The grant is being used to defray the costs for the students and their parents so that they could attend the race, she said. In addition to Baldwin and Grate, two students from Amanda Elementary and one student from Miller Ridge Elementary will also be participating in the event.

Proceeds will be used by the Sightless Children Club to help parents of visually impaired students purchase specialized educational equipment for students.

Both Baldwin and Grate said they have overcome obstacles at school, which has also given them the opportunity to develop their self-advocacy skills.

“Blindness is not being treated as child but to have independence and self-advocacy,” Baldwin said.

“The white cane helps me to get around where I want to go, to cross streets and to go shopping,” Grate said.

“The empowerment this gives these students helps because they may be the only blind student in school,” Chandler said. “To be in a place where they can have independence by using a long white cane gives them a sense of empowerment and camaraderie.”

Baldwin and Grate said they trained for Saturday’s race with a blind Middletown resident, who taught them non-visual running techniques.

Chandler said on Saturday, a sighted guide will have a 30-foot rope tether with two knots that the blind runner will use.
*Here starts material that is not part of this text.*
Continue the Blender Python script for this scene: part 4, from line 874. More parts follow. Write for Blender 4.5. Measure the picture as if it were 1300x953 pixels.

She said the blind runner will set their pace on the course.

Blind Americans Equality Day, which is Oct. 15, was formally known as White Cane Safety Day, an annual national observance held on Oct. 15 that was approved by Congress in 1964. The day celebrates the achievements of people who are blind or visually impaired and the white cane which is a symbol of blindness and independence. The observance’s new name was changed in 2011 by President Barack Obama.